かかる色修正プログラムを起動させると、同コンピュータシステムはプリンタ31と通信し、プリンタコントローラ31eと印字ヘッドコントローラ31bを介して印字ヘッド31aのPROMエリアに記録されているデータを読み出す(手順S13)。このデータは上述したように実際に計測された濃度を表すデータであり、これが基準値より上回っていたり下回っていた場合には色修正ルックアップテーブルを作成し(手順S14)、次に、この色修正のためのルックアップテーブルを使って色変換ルックアップテーブルの値を書き換えて(手順S15)当該プログラムは終了する。従って、これにさかのぼってプリンタドライバがインストールされている必要があるが、色修正のためのルックアップテーブルを作成するだけでこのプログラムを終了しておき、プリンタドライバが起動されたときに色修正のためのルックアップテーブルを使って色変換ルックアップテーブルの値を書き換えるようにしてもよい。
一方、このようにして色変換ルックアップテーブルを書き換えておくことにより、アプリケーションなどから印刷を実行したときにプリンタドライバが起動されると、プリンタドライバは図13に示すステップS110にて色画像データを入力し、ステップS120にてこの色画像データ基づいて上記色変換ルックアップテーブルを参照する。この色変換ルックアップテーブルで参照されるCMYKデータにはプリンタ31における出力特性の偏差を見越して既に書き換えられているので、読み出されるCMYKデータはステップS130の色修正を完了したデータとなっている。
従って、ステップS140にて二値化し、ステップS150にてプリンタ31に印刷させたときには当該プリンタ31における印刷ヘッドユニット31a1の偏差によって生じるはずの色ずれが生じない。
この場合はコンピュータシステムに使用する例であるが、例えば、図8に示すようにかかる色修正システムをカラー印刷装置内に収容している場合にはハードウェアの調整をしなくても、電源をオンにしたときに手順S13,S14に示すような色修正ルックアップテーブルを作成し入力される色画像データを色修正して印刷するため、元の色に忠実な色で印刷することが可能となる。

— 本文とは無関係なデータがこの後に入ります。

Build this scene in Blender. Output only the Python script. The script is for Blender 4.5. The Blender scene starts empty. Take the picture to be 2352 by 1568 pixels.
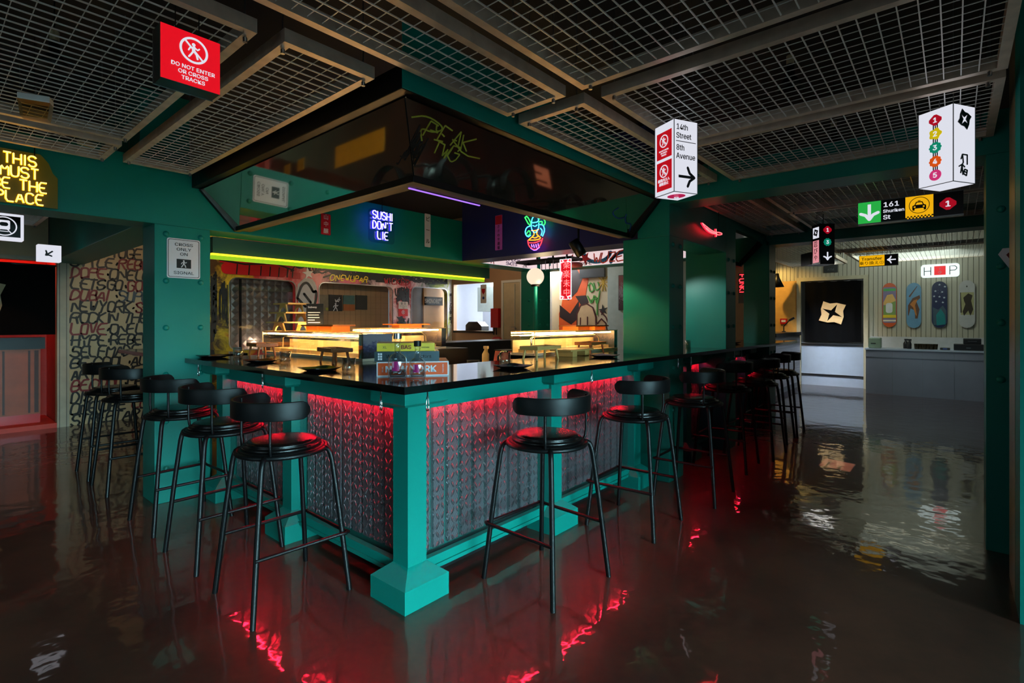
import bpy, math, random
from mathutils import Vector, Matrix
from mathutils.geometry import tessellate_polygon
random.seed(7)
S = bpy.context.scene
COL = S.collection
# ------------------------------------------------------------------ camera
FPX = 1186.0; YAW = math.radians(40.6); CXP = 1176.0; HYP = 739.0
CAM = Vector((-1.515, -1.962, 1.385))
FW = Vector((math.cos(YAW), math.sin(YAW), 0)); RT = Vector((math.sin(YAW), -math.cos(YAW), 0))
cd = bpy.data.cameras.new('camera'); cam = bpy.data.objects.new('camera', cd); COL.objects.link(cam)
cam.location = CAM; cam.rotation_euler = (math.pi/2, 0, YAW - math.pi/2)
cd.sensor_width = 36; cd.lens = FPX/2352*36; cd.shift_y = -45/2352; cd.clip_start = .02
S.camera = cam
S.view_settings.view_transform = 'Standard'; S.view_settings.look = 'None'
S.view_settings.gamma = 1; S.view_settings.use_curve_mapping = False
S.view_settings.exposure = 0.0
# ------------------------------------------------------------------ world + daylight
W = bpy.data.worlds.new('world'); S.world = W; W.use_nodes = True
bg = W.node_tree.nodes['Background']; bg.inputs[0].default_value = (.75, .9, 1, 1); bg.inputs[1].default_value = .25

def area(name, loc, target, sx, sy, power, col, spread=180):
    d = bpy.data.lights.new(name, 'AREA'); d.shape = 'RECTANGLE'; d.size = sx; d.size_y = sy
    d.energy = power; d.color = col; d.spread = math.radians(spread)
    o = bpy.data.objects.new(name, d); COL.objects.link(o); o.location = loc
    o.rotation_euler = (Vector(target) - Vector(loc)).to_track_quat('-Z', 'Y').to_euler()
    return o

def spot(name, loc, target, power, col, ang=60, blend=.5, r=.03):
    d = bpy.data.lights.new(name, 'SPOT'); d.energy = power; d.color = col
    d.spot_size = math.radians(ang); d.spot_blend = blend; d.shadow_soft_size = r
    o = bpy.data.objects.new(name, d); COL.objects.link(o); o.location = loc
    o.rotation_euler = (Vector(target) - Vector(loc)).to_track_quat('-Z', 'Y').to_euler()
    return o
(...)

一方、このように印字ヘッド31aにPROMエリアがないような場合や、あったとしても経年変化などによって色のずれを感じるようになった場合、さらには、色のついた紙に印刷したいといった場合には図17に示すような手順に従って色変換ルックアップテーブルを作成する。
すなわち、プリンタ31を購入した後、各人のコンピュータシステムなどに接続し、プリンタドライバのインストールを行なうとともに、色修正プログラムを起動する。すると、最初に図18に示すような五つの色偏りパッチを印刷する(手順S21)ので、この五つの色偏りパッチのうち、最もグレイに近いものを選択してコンピュータシステムに入力する(手順S22)。このときに(3)に示すパッチを選択しなかった場合には各要素色間に偏りがあるものと判断され、偏りのある要素色を所定のトーンカーブで修正するために修正レベルを異ならせたグレイスケールパターンを印刷するので(手順S23)、その中で最もグレイらしいものを選択して同様に入力する(手順S24)。

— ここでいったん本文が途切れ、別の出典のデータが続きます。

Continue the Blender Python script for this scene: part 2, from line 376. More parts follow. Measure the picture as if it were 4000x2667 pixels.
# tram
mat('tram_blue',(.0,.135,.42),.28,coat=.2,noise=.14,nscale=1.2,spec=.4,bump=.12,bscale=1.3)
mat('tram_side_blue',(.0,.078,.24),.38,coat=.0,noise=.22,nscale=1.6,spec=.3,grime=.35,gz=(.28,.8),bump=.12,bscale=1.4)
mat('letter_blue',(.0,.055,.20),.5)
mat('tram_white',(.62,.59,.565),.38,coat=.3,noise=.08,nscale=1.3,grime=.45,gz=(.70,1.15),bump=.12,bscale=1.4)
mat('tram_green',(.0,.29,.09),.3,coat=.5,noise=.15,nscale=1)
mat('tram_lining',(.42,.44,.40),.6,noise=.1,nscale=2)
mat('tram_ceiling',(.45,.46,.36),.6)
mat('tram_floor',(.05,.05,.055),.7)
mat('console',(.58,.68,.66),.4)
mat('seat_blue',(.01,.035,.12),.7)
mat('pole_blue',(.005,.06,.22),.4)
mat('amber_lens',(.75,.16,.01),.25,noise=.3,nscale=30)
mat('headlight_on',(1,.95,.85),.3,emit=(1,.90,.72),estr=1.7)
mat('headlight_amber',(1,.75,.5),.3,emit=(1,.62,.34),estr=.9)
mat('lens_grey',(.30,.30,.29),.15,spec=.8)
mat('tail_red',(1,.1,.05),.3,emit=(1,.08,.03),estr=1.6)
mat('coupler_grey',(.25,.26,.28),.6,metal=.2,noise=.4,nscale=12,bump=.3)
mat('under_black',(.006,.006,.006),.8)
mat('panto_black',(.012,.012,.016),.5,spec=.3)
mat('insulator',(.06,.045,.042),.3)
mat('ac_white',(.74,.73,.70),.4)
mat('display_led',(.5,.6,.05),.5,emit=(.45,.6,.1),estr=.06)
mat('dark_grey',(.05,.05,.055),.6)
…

この時点で色修正プログラムはどの要素色についてどの程度で修正を掛けてやればプリンタ31における出力特性の偏差を打ち消すことができるかが分かるようになる。従って、かかる情報に基づいて色修正ルックアップテーブルを作成し(手順S25)、続いて色変換ルックアップテーブルを書き換える(手順S26)。
このようにして色変換ルックアップテーブルを書き換えておけば、先程の場合と同様に、アプリケーションなどから印刷を実行したときにプリンタドライバが起動されると、プリンタドライバは図20に示すステップS210にて色画像データを入力し、書き換えられた色変換ルックアップテーブルを参照することによってステップS220,S230の色修正と色変換とを同時に行う。そして、この後のステップS240にて二値化し、ステップS250にて印刷させたときには当該プリンタ31における印刷ヘッドユニット31a1の偏差によって生じるはずの色ずれが生じない。

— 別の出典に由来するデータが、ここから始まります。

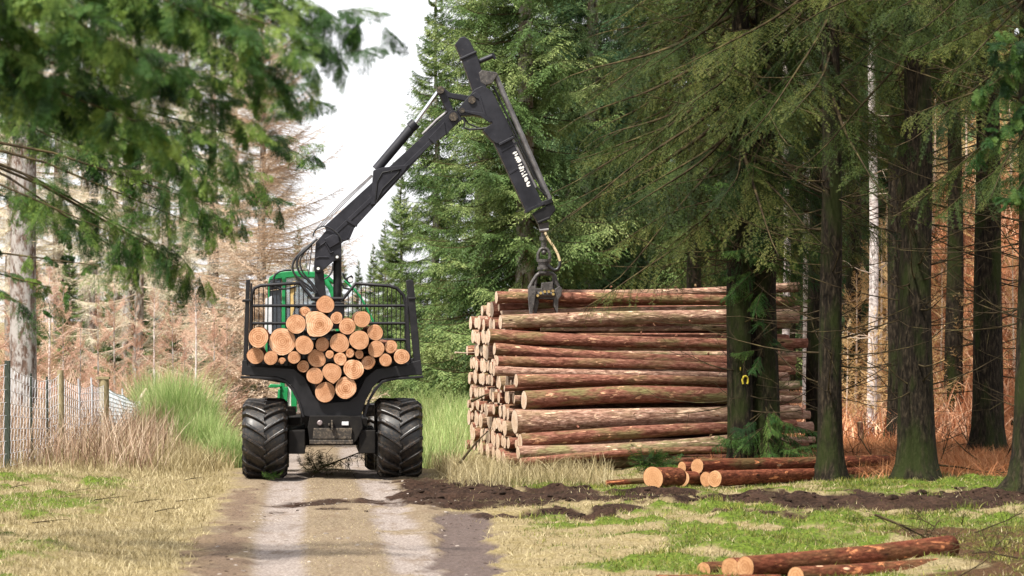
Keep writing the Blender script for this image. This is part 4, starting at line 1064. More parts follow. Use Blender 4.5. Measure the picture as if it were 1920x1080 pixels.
b = MB(); b.tube(P3([(105, 760), (128, 1015)], yc - .12, *ZG), .018, 6); b.tube(P3([(128, 988), (370, 982)], yc - .0, *ZG), .014, 6); b.build('claw_edge', MT['worn_steel'], gp)

# cab and front chassis, turned a little where the machine bends
cb = empty('cab'); cb.parent = FW
yk = 6.1
def cpr(name, pts, y0, y1, mat, z=Z6, bev=.015): 
    b = MB(); b.prism(P2(pts, yk, *z), y0, y1); return b.build(name, MT[mat], cb, bev)
def ctub(name, runs, r, mat, y=None, z=Z6):
    b = MB()
    for q in runs: b.tube(P3(q, yk if y is None else y, *z), r, 8)
    return b.build(name, MT[mat], cb)
cpr('roof', [(75, 165), (85, 145), (120, 125), (200, 100), (320, 92), (520, 100), (640, 130), (720, 200), (700, 215), (600, 160), (330, 150), (200, 165), (76, 182)], yk, yk + 1.6, 'green_paint')
for y0 in (yk, yk + 1.5):
    b = MB()
    b.prism(P2([(200, 150), (238, 150), (238, 1000), (192, 1000)], yk, *Z6), y0, y0 + .08)
    b.prism(P2([(70, 170), (84, 170), (60, 1000), (30, 1000)], yk, *Z6), y0, y0 + .08)
    b.tube(P3([(560, 130), (620, 190), (670, 260), (705, 350), (735, 480), (745, 700)], y0, *Z6), .05, 10)
    b.build('cab_post', MT['green_paint'], cb, .01)
ctub('cab_side_curve', [[(800, 185), (850, 230), (900, 275), (960, 350), (1020, 460), (1075, 570), (1110, 700)]], .022, 'green_paint', yk + .6)
ctub('window_seal', [[(760, 190), (800, 260), (860, 270)], [(640, 175), (720, 320), (760, 480), (790, 700)]], .02, 'hose_rubber', yk + .3)
cpr('air_vent', [(78, 182), (196, 168), (196, 262), (76, 280)], yk - .02, yk + .1, 'black_steel')
cpr('vent_frame', [(84, 196), (188, 184), (188, 214), (82, 222)], yk - .05, yk - .022, 'dark_glass')
cpr('side_window', [(64, 285), (196, 270), (194, 1000), (36, 1000)], yk + .03, yk + .05, 'dark_glass', bev=.003)
cpr('rear_window', [(240, 160), (560, 160), (640, 230), (700, 400), (720, 1000), (240, 1000)], yk + .03, yk + .05, 'glass', bev=.003)
cpr('window_glint', [(40, 360), (110, 330), (100, 700), (30, 700)], yk + .0, yk + .02, 'lens_and_glint', bev=.003)  # pale plate standing in for the bright reflection on the side window
cpr('seat', [(120, 305), (180, 300), (190, 360), (170, 380), (172, 720), (118, 720)], yk + .3, yk + .8, 'seat_tan', bev=.05)
cpr('cable_guide', [(286, 200), (330, 190), (335, 280), (310, 330), (318, 460), (290, 560), (276, 560), (282, 420), (280, 300)], yk - .06, yk - .02, 'seat_tan', bev=.01)
cpr('rear_panel', [(240, 420), (560, 420), (560, 1000), (240, 1000)], yk + .10, yk + .14, 'frame_dark')
ctub('roof_hose', [[(120, 190), (118, 160), (135, 125), (180, 95), (230, 85), (290, 84)], [(120, 190), (135, 245), (180, 268), (260, 262), (335, 240)]], .02, 'hose_rubber', yk - .08)
b = MB(); b.prism(P2([(775, 112), (800, 112), (815, 160), (870, 130), (888, 150), (885, 200), (850, 215), (815, 180), (795, 165)], yk, *Z6), yk + .1, yk + .3); b.build('work_lamp', MT['black_steel'], cb, .01)
b = MB(); x, z = fl(490 + 860 / Z6[0], 490 + 178 / Z6[0], yk); b.tube([(x, yk + .06, z), (x, yk + .098, z)], .045, 14); b.build('lamp_glass', MT['lens_and_glint'], cb)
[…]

このように、プリンタ31における出力特性の偏差を印字ヘッドユニット31a1のPROMエリアに書き込むとともに同PROMエリアを読み込んだり、あるいは所定の調整用パターンを印刷させるとともにその中からグレイに近いものを選択して入力させることにより、上記プリンタ31における出力特性の偏差を取得するとともに、この偏差を打ち消すように色変換すべく色修正ルックアップテーブルを作成して色変換ルックアップテーブルを書き換えておくことにより、実際に色画像データに基づいて印刷を行ったときに書き換えられた色変換ルックアップテーブルを参照して偏差を見越した色修正が行われるため、結果として印刷物における色は当該プリンタ31におけるハードウェアに既存した偏差は生じなくなり、忠実に色再現することが可能となる。